東洋経済オンライン / 2024年8月23日 12時0分

ビジネスの世界における「競争のルール」とは何か。詐欺はいけない、贈収賄はいけない、窃盗はいけない、暴力はいけない……といった「法令上禁じられていること」「社会通念上、やってはいけないこと」も、もちろん大切なルールであるが、経営学の中ではもう少し踏み込んで、競争のルールが捉えられている。

たとえば「ムーアの法則」は、半導体産業を支配している、競争のルールである。米インテル社の創業者のひとり、ゴードン・ムーアが1965年に論文で提唱した「半導体の部品数は2年ごとに2倍になる」とする予測のことであるが、見事に1975年までの10年間に当てはまり、その後もおおよそ当てはまったことから、実際には経験則・予測であったこの現象に「法則」の呼び名が与えられた。半導体産業では恐るべきことに、現在に至るまでほぼこの法則が成り立っている。

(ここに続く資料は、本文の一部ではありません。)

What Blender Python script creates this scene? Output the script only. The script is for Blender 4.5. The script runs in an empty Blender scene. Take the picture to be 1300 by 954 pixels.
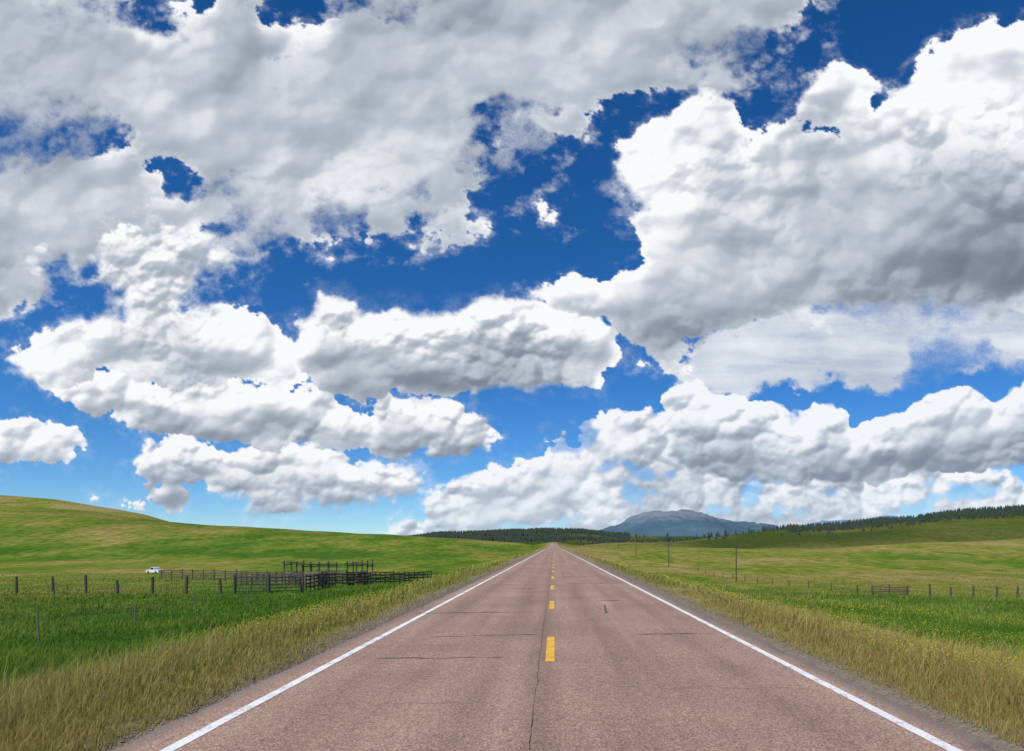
import bpy, math, random
import numpy as np
from mathutils import Vector
random.seed(7); RNG=np.random.default_rng(11)
F=900.0; VX=703.0; HY=692.0; CH=1.88
scene=bpy.context.scene
scene.view_settings.view_transform='Standard'
scene.view_settings.look='None'
scene.view_settings.exposure=0

# ------------------------------------------------------------ noise helpers
def h2(ix,iy,seed):
    n=(ix.astype(np.int64)*374761393+iy.astype(np.int64)*668265263+seed*1442695041)&0xFFFFFFFF
    n=((n^(n>>13))*1274126177)&0xFFFFFFFF
    return n^(n>>16)
def vnoise(x,y,seed=0):
    ix=np.floor(x); iy=np.floor(y); fx=x-ix; fy=y-iy
    fx=fx*fx*(3-2*fx); fy=fy*fy*(3-2*fy)
    r=lambda a,b:(h2(ix+a,iy+b,seed)&0xFFFF)/65535.0
    return (r(0,0)*(1-fx)+r(1,0)*fx)*(1-fy)+(r(0,1)*(1-fx)+r(1,1)*fx)*fy
def fbm(x,y,seed=0,o=4,g=0.5):
    s=0;a=1;t=0
    for i in range(o):
        ca,sa=math.cos(i*0.9),math.sin(i*0.9)
        s=s+a*vnoise((x*ca-y*sa)*2**i+17.3*i,(x*sa+y*ca)*2**i-9.1*i,seed+i*13);t+=a;a*=g
    return s/t
def billow(x,y,seed=0):
    ix=np.floor(x); iy=np.floor(y); best=np.full(x.shape,9.0)
    for a in (-1,0,1):
        for b in (-1,0,1):
            n=h2(ix+a,iy+b,seed)
            cx=ix+a+(n&0xFFFF)/65535.0; cy=iy+b+((n>>16)&0xFFFF)/65535.0
            best=np.minimum(best,(x-cx)**2+(y-cy)**2)
    return 1-np.minimum(best,1.2)
def sm(t):
    t=np.clip(t,0,1); return t*t*(3-2*t)
def blur(a,r,it=2):
    for _ in range(it):
        for ax in (0,1):
            p=[(0,0),(0,0)];p[ax]=(r+1,r)
            c=np.cumsum(np.pad(a,p,mode='edge'),axis=ax);n=a.shape[ax];w=2*r+1
            a=((c[w:w+n]-c[:n]) if ax==0 else (c[:,w:w+n]-c[:,:n]))/w
    return a

# ------------------------------------------------------------ node helpers
def new_mat(name):
    m=bpy.data.materials.new(name); m.use_nodes=True
    nt=m.node_tree; nt.nodes.clear()
    out=nt.nodes.new('ShaderNodeOutputMaterial')
    return m,nt,out
def N(nt,t,**kw):
    n=nt.nodes.new(t)
    for k,v in kw.items(): setattr(n,k,v)
    return n
def math_(nt,op,a,b=None,clamp=False):
    n=nt.nodes.new('ShaderNodeMath'); n.operation=op; n.use_clamp=clamp
    for i,v in enumerate((a,b)):
        if v is None: continue
        if isinstance(v,(int,float)): n.inputs[i].default_value=v
        else: nt.links.new(v,n.inputs[i])
    return n.outputs[0]
def mixc(nt,f,a,b,mode='MIX'):
    n=nt.nodes.new('ShaderNodeMix'); n.data_type='RGBA'; n.blend_type=mode
    for s,v in ((n.inputs[0],f),(n.inputs[6],a),(n.inputs[7],b)):
        if isinstance(v,(int,float)): s.default_value=v
        elif isinstance(v,tuple): s.default_value=(v[0],v[1],v[2],1)
        else: nt.links.new(v,s)
    return n.outputs[2]
def noise(nt,vec,scale,detail=4,rough=0.55,dist=0):
    n=nt.nodes.new('ShaderNodeTexNoise'); n.inputs['Scale'].default_value=scale
    n.inputs['Detail'].default_value=detail; n.inputs['Roughness'].default_value=rough
    n.inputs['Distortion'].default_value=dist
    nt.links.new(vec,n.inputs['Vector']); return n.outputs['Fac']
def ramp(nt,fac,stops):
    r=nt.nodes.new('ShaderNodeValToRGB'); el=r.color_ramp.elements
    while len(el)<len(stops): el.new(0.5)
    for e,(p,c) in zip(el,stops):
        e.position=p; e.color=(c[0],c[1],c[2],1) if isinstance(c,tuple) else (c,c,c,1)
    nt.links.new(fac,r.inputs[0]); return r.outputs[0]
def simple_mat(name,col,rough=0.8,var=0.3,scale=6,metal=0.0):
    m,nt,out=new_mat(name)
    tc=N(nt,'ShaderNodeTexCoord'); f=noise(nt,tc.outputs['Object'],scale,5,0.6)
    c=mixc(nt,f,tuple(x*(1-var) for x in col),tuple(min(1,x*(1+var)) for x in col))
    b=N(nt,'ShaderNodeBsdfPrincipled'); nt.links.new(c,b.inputs['Base Color'])
    b.inputs['Roughness'].default_value=rough; b.inputs['Metallic'].default_value=metal
    nt.links.new(b.outputs[0],out.inputs[0]); return m

# ------------------------------------------------------------ mesh helpers
def np_mesh(name,verts,faces_flat,counts,mat=None,smooth=False):
    me=bpy.data.meshes.new(name)
    nv=len(verts); me.vertices.add(nv); me.vertices.foreach_set('co',np.asarray(verts,dtype=np.float32).ravel())
    faces_flat=np.asarray(faces_flat,dtype=np.int32).ravel(); counts=np.asarray(counts,dtype=np.int32)
    me.loops.add(len(faces_flat)); me.loops.foreach_set('vertex_index',faces_flat)
    me.polygons.add(len(counts))
    st=np.concatenate([[0],np.cumsum(counts)[:-1]]).astype(np.int32)
    me.polygons.foreach_set('loop_start',st); me.polygons.foreach_set('loop_total',counts)
    if smooth: me.polygons.foreach_set('use_smooth',np.ones(len(counts),dtype=bool))
    me.update(calc_edges=True); me.validate()
    ob=bpy.data.objects.new(name,me); scene.collection.objects.link(ob)
    if mat: me.materials.append(mat)
    return ob
def grid_faces(nr,nc):
    i=np.arange(nr-1)[:,None]*nc+np.arange(nc-1)[None,:]
    return np.stack([i,i+1,i+nc+1,i+nc],-1).reshape(-1,4)
def col_attr(ob,name,rgba):
    a=ob.data.attributes.new(name,'FLOAT_COLOR','POINT')
    a.data.foreach_set('color',np.asarray(rgba,dtype=np.float32).ravel())

class MB:
    def __init__(s): s.v=[]; s.f=[]
    def beam(s,p0,p1,w,h,up=(0,0,1)):
        p0=Vector(p0);p1=Vector(p1);d=(p1-p0).normalized();u=Vector(up)
        if abs(d.dot(u))>0.98:u=Vector((0,1,0))
        r=d.cross(u).normalized();u=r.cross(d).normalized();b=len(s.v)
        for p in (p0,p1):
            for a,c in ((-1,-1),(1,-1),(1,1),(-1,1)):
                s.v.append(tuple(p+r*a*w/2+u*c*h/2))
        s.f+=[(b,b+3,b+2,b+1),(b+4,b+5,b+6,b+7)]+[(b+i,b+(i+1)%4,b+4+(i+1)%4,b+4+i) for i in range(4)]
    def cyl(s,p0,p1,r0,r1=None,n=8):
        if r1 is None:r1=r0
        p0=Vector(p0);p1=Vector(p1);d=(p1-p0).normalized()
        u=Vector((1,0,0)) if abs(d.x)<0.9 else Vector((0,1,0))
        r=d.cross(u).normalized();u=r.cross(d);b=len(s.v)
        for p,rr in ((p0,r0),(p1,r1)):
            for i in range(n):
                a=2*math.pi*i/n; s.v.append(tuple(p+(r*math.cos(a)+u*math.sin(a))*rr))
        s.f+=[tuple(b+i for i in range(n))[::-1],tuple(b+n+i for i in range(n))]
        s.f+=[(b+i,b+(i+1)%n,b+n+(i+1)%n,b+n+i) for i in range(n)]
    def prism(s,prof,x0,x1,top_in=None):
        b=len(s.v);n=len(prof)
        for k,x in enumerate((x0,x1)):
            for (y,z) in prof:
                xx=x
                if top_in and z>top_in[0]: xx=x+(top_in[1] if k==0 else -top_in[1])
                s.v.append((xx,y,z))
        s.f+=[tuple(b+i for i in range(n)),tuple(b+n+i for i in range(n))[::-1]]
        s.f+=[(b+i,b+n+i,b+n+(i+1)%n,b+(i+1)%n) for i in range(n)]
    def make(s,name,mat,parent=None,bevel=0):
        me=bpy.data.meshes.new(name); me.from_pydata(s.v,[],s.f); me.update()
        ob=bpy.data.objects.new(name,me); scene.collection.objects.link(ob)
        me.materials.append(mat)
        if bevel:
            md=ob.modifiers.new('bevel','BEVEL'); md.width=bevel; md.segments=2; md.limit_method='ANGLE'
        if parent: ob.parent=parent
        return ob
def empty(name,loc=(0,0,0),rz=0):
    e=bpy.data.objects.new(name,None); scene.collection.objects.link(e)
    e.location=loc; e.rotation_euler=(0,0,rz); e.empty_display_size=0.5; return e

# ------------------------------------------------------------ terrain function
def road_z_f(Y):
    return 7.2*sm((np.asarray(Y,float)-420)/1080)-30*sm((np.asarray(Y,float)-1500)/900)
RROWS=np.concatenate([np.arange(-60,60,1.0),np.arange(60,400,5.0),np.arange(400,1701,10.0)])
RZ=road_z_f(RROWS)
def road_z(Y): return np.interp(Y,RROWS,RZ)
LAY=[ # D, wf, wb, side, points
 (600,300,500,-1,[(-900,590),(-200,622),(0,641),(110,651),(225,665),(330,671),(420,676),(500,680),(560,683),(620,687),(665,690),(700,694),(760,700)]),
 (1150,450,600,-1,[(-900,570),(-200,610),(0,629),(70,634),(130,643),(185,653),(225,666),(260,690),(400,705),(700,705)]),
 (2600,900,900,0,[(300,720),(450,695),(515,685),(560,680),(600,678),(650,675),(700,674),(750,676),(790,680),(850,682),(900,682),(960,679),(1100,690),(1300,700)]),
 (1800,700,900,1,[(720,703),(800,695),(880,686),(940,679),(990,673),(1080,668),(1160,660),(1220,653),(1300,648),(1700,628),(2300,610)]),
 (900,430,600,1,[(720,696),(780,689),(850,687),(940,684),(1040,679),(1120,673),(1200,665),(1300,658),(1700,640),(2300,620)]),
 (420,190,260,1,[(720,696),(780,697),(850,696),(950,699),(1050,698),(1130,692),(1200,688),(1300,684),(1700,672),(2300,655)]),
]
def terrain(X,Y):
    X=np.asarray(X,float);Y=np.asarray(Y,float)
    Yc=np.maximum(Y,150); px=VX+F*X/Yc
    L=np.interp(Y,[-300,0,12,30,62,110,200,320,600,1200,2500],[-1,-1,-1.2,-1.6,-2.3,-4,-6,-5,-3,-2,0])
    R=np.interp(Y,[-300,0,12,30,60,95,150,230,350,600,1200,2500],[-1,-1,-1.2,-1.9,-3.2,-4.8,-6,-5.6,-4,-3,-2,0])
    z0=np.where(X<0,L,R)
    z0=z0+ (fbm(X/35+5,Y/35,3,3)-0.5)*1.5*np.clip((np.abs(X)-8)/30,0,1)*np.clip(Y/60,0.3,1)
    z=z0.copy()
    for D,wf,wb,side,pts in LAY:
        xs=[p[0] for p in pts];ys=[p[1] for p in pts]
        yr=np.interp(px,xs,ys)
        wob=(fbm(px/55.0,px*0+D,int(D),3)-0.5)*3.0
        zr=CH+(HY-yr+wob)/F*D
        t=np.where(Y<D,sm((Y-(D-wf))/wf),1-0.7*sm((Y-D)/wb))
        zl=z0+(zr-z0)*t
        if side!=0: zl=np.where(X*side>0,zl,-1e3)
        z=np.maximum(z,zl)
    z=z+(fbm(X/120,Y/120,9,3)-0.5)*np.clip((Y-200)/300,0,1)*np.clip(Y,0,1400)*0.006*np.clip(np.abs(X)/80,0,1)
    rz=road_z(Y)
    w=sm((np.abs(X)-4.9)/(7.5+0.03*np.clip(Y,0,2000)))
    w=np.maximum(w,sm((Y-1500)/250))
    z=rz*(1-w)+z*w
    z=z-0.12*(1-sm((np.abs(X)-3.9)/0.55))
    return z
def tz(x,y): return float(terrain(np.array([x]),np.array([y]))[0])
def P(px,Y,dz=0):
    x=(px-VX)/F*Y; return (x,Y,tz(x,Y)+dz)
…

この法則性が意識され始めた1980年代からは、半導体産業では、ムーアの法則で予測されるスピードに沿って、技術者たちは研究・開発に取り組むようになった。コンピュータや通信機器などの関連産業も、ムーアの法則に従って半導体性能が高まることを前提に機器やアプリケーションを開発するようになった。経営者の投資の意思決定でさえ、ムーアの法則に支配されている。どんなタイミングで、どれだけの性能の半導体を、どれだけの規模で生産するか、この法則に沿って経営計画のロードマップが引かれてすらいるのである。

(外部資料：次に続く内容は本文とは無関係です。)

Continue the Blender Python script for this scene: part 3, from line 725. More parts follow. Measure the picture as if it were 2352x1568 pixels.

こうした「暗黙的だが、業界を支配している、競争の前提条件」は、どんな産業にも存在している。自動車産業では2016年以降、「CASE」という言葉が流行するようになった。Connected、Autonomous、Shared、Electricが、これから十数年の自動車の進化の方向である、と。ダイムラーAGの会長であったディエター・ツェッチェが、2016年のパリモーターショーで用いて以来、この言葉は業界で広く浸透し、自動車メーカーのみならず部品メーカーや関連サービス業界まで、この4テーマを軸に技術開発、事業開発が進められるようになった。

あるいは、アパレル業界の流行色。流行色はあらかじめ2年前に国際流行色委員会で決定される。「作られた流行」だなどと野暮なことは言ってはいけない。もしトレンドを外すようなことがあれば、業界各社は大変な苦境に直面することになる。当然、バリューチェーン上の細分化された各工程の会社も、経営が揺らいでしまう。そしてまた、売れなかった服は廃棄や死蔵在庫となることから、環境負荷も高まってしまうのである。毎年のニーズ変化で業界全体が揺らいでしまうリスクを回避するため、業界全体として流行色を決定しているのだ。ともかくも、この流行色という業界のルールの中で、各社は商品を企画開発・販売していくことになる。